Throughout my art career, and my life, I have continually looked for new challenges. Artistically, this has resulted in finding new voices within me. After working for more than four years on groups of conceptual paintings in analogous tonalities, tones of grays and beiges, and blacks and whites, I was looking for what’s next. My discovery of fractals had transformed my vision of a flower by progressively magnifying the subject thousands of times to the point of pure abstraction. Never having considered myself an abstract thinker, thus began my exploration into abstract art. A journey I call Sublime Chaos, because at the onset, my vision and my studio were in utter chaos.

I have had many serendipitous events impact my art career. Stumbling upon the inspiration for the abstracts was just the latest in a long line of such occurrences. At Art Miami in December,2015, I came across a color-field painting on unprimed canvas by a lesser known artist of the period -Irene Monat Stern. I was immediately awestruck and captivated by everything about the painting. Although the colors were very dull, it did not matter; it was the big bold forms, how she layered her colors, and the texture that excited me. The fact that the painting loosely suggested a flower drew me to the work even more.

I knew that in order to achieve these effects I had to switch to acrylic paint. After working in oils for 16 years, making that switch was a major commitment. It involved turning my studio and my painting process upside down including learning how to manipulate the paint, using different mediums, different brushes, and working on a flat surface instead of an easel.

While I was researching the color-field artists, their materials, their painting techniques, and solving some technical issues related to painting on unprimed canvas -which I am really drawn to because of how the paint interacts with the canvas -I was looking at one of Paul Jenkins’ colorful very “blobby” paintings and played with recreating it on the unprimed canvas. That was the spark that really energized me.

I have always loved working with color. I felt this was the time to break away from the subtle transitions of color that I had worked with for so long and go after something completely new -creating bold multi-color vibrant paintings. Paul Jenkins’ work appeals to my artist senses -his colors, the movement, the spontaneity, and the ‘happy accidents.’

Initially I felt that by replicating some of Jenkins’ work on primed canvas it would give me the creative road map to a destination of abstract work I hadn’t yet defined. By emulating his bold splashes of color, the bleeding water color effects, the drippy paint, and other elements of his work, I thought it would teach me a freedom with the paint that I had never experimented with before.

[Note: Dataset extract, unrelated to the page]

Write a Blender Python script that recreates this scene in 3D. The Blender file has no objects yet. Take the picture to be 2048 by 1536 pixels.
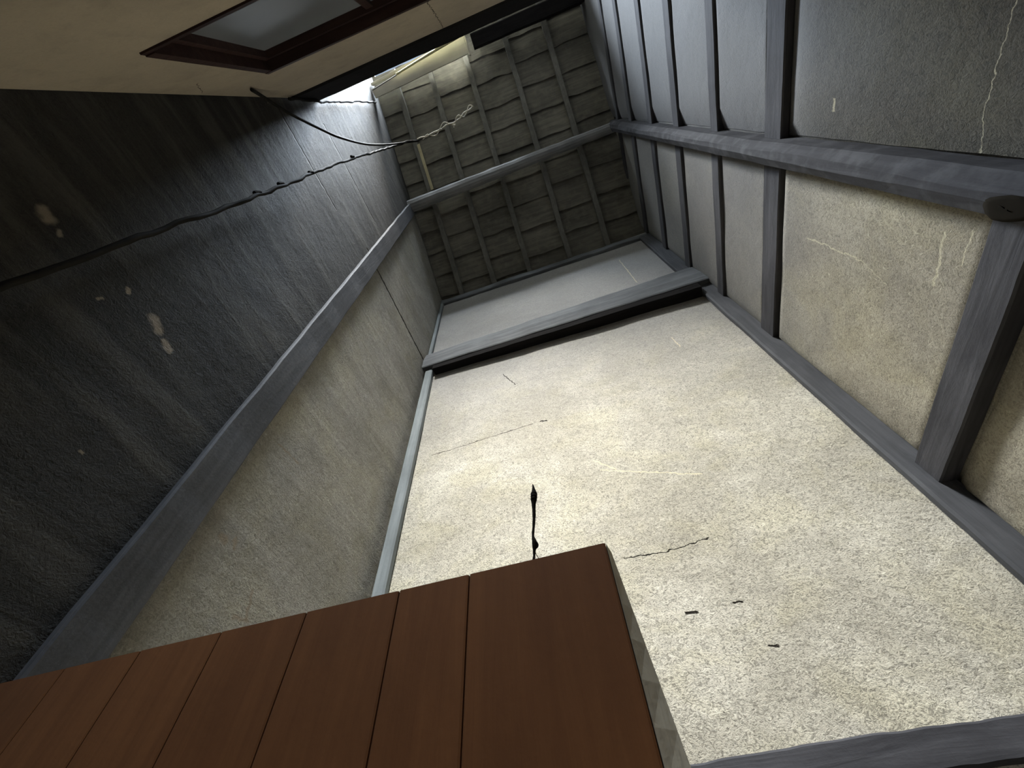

Now I was at the point of how do I bring my voice into the work? I had no intentions of channeling Jenkins forever; his work was only a tool. The more I played with the paint, and became more comfortable with everything, I started ‘letting go,’ and my own voice was surfacing. The whole transition ignited an entirely new artistic inventiveness and spontaneity that I never knew I possessed. Yet, the key elements that have defined my work -my brush work, my expertise with layered transparencies, and my innate sense of color are merging into the abstracts and giving the work a distinctive and unique voice.

I am still captivated with working on unprimed canvas and intend to continue experimenting. For now though, I feel that I have barely touched the surface with working on primed canvas. It is a whole new creative paradigm for me and I love the newness, the challenge, the unending discoveries, and the unpredictability of what’s down that creative road.